JAJU835 December 2021
Figure 2-26 shows the power supply snippet of the schematic. The design can either be powered from an external 5-V to 30-V power supply or two AAA batteries that are inserted into the battery holder that comes with this design. The selection between these two power supply options is done by the placement of a 0-Ω resistor on two of the three pads of the R14 footprint. By default, the 0-Ω resistor is placed on pads 2 and 3 of the R14 3-pad footprint, thereby powering the design using the battery option. To power the board from the LDO, place a 0-Ω resistor on pads 1 and 2 of the R14 3-pad footprint.
If R14 is configured to be powered from an external power supply, the positive terminal of the power supply must be connected to the VIN test point of the board and the negative terminal of the power supply must be connected to one of the GND test points on the board. The input voltage on VIN must be between 5 V to 30 V, which covers the voltage range of multiple power drill batteries. The TPS70933 LDO takes the 5-V to 30-V input and then regulates this voltage down to 3.3 V.
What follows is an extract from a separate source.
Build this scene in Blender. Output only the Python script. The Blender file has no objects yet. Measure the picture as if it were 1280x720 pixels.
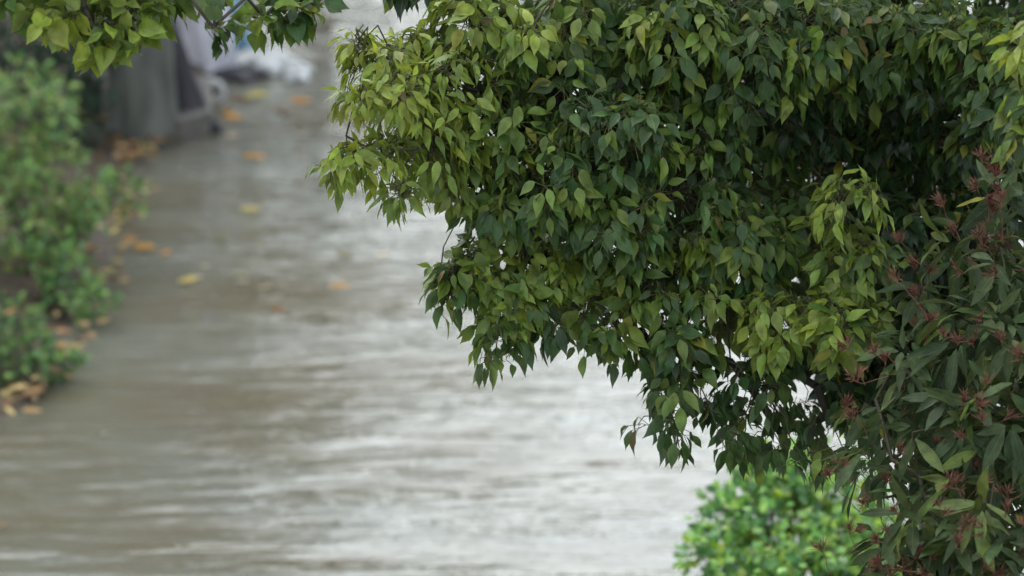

If the design is powered from two AAA batteries, note that the VCC rail of the board will depend on the output voltage of the AAA batteries, which will be less than 3.3 V. Since the DRV5056 has a ratiometric analog architecture that scales the sensitivity linearity with the power-supply voltage, the DRV5056 sensitivity will be scaled based on the voltage from the batteries. As an example, if the voltage from the batteries is 3.1 V instead of 3.3 V, the sensitivity at 3.1 V would be about 94% of the sensitivity at 3.3 V. For the A1 device variant used in this design, this means that the sensitivity would be about 112.7 mV/mT typical instead of the 120 mV/mT sensitivity seen at 3.3 V.